When I did venture into Mass, I sat in the back of the church so that I wouldn't be noticed and could make a quick escape. And I avoided everyone because as far as I was concerned, EVERYONE was Holy and I was going to Hell. And even when I ventured into my current parish, I avoided people, I sat in the back, and I avoided the priests. It was like I had a sign on me..."I don't belong here because I'm a HUGE sinner".

Hmm...this might be better in a blog post. And I have me to say so I'll stop here for now.

In any case, if there had been a FAITHFUL Catholic in my life during that time, what a difference it could have made! And God did try to make that happen but I was still running away. (Its part of my conversion story on my blog).
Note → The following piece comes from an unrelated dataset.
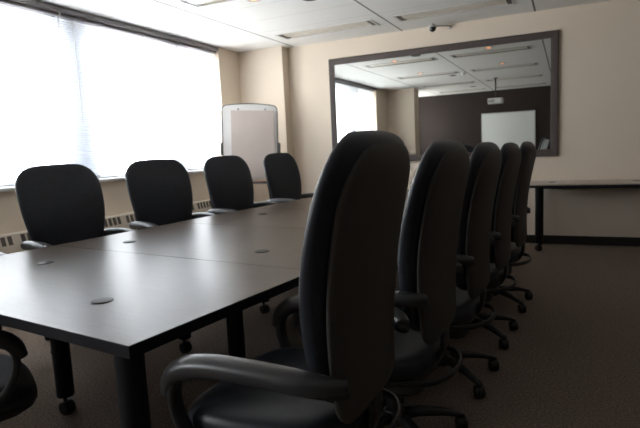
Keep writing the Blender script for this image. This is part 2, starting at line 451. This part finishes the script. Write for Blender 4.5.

OK, must go write more on this topic....

Seriously people....speak UP!

(Um...this is a late entry...is anyone still reading this post?)

Anonymous said...

You know how they say your life flashes before your eyes before you die. Well, when a person sees a priest, their conscience flashes before their eyes! I know that's hard for me to smile at that too! Don't take it personally Fr. V. There is also an element of awe in seeing the collar. It's like seeing a soldier in his uniform. It says, "This man stands for something higher."

Fr. V said...

Adoro - Looking forward to that post!

Sparky - You are right! Even from the pulpit if I see someone in uniform I am moved - the uniform means something.

Must ponder . . .

Adoro said...

OK, Father V. post is written. It's not really what I expected to write, though.

Anonymous said...

"Nobody was afraid of me in high school."

I think you owe us a yearbook picture.

Fr. V said...

NOOOOOOOOOOOOOOOOOOOOOOOOOOOOOOOOOO!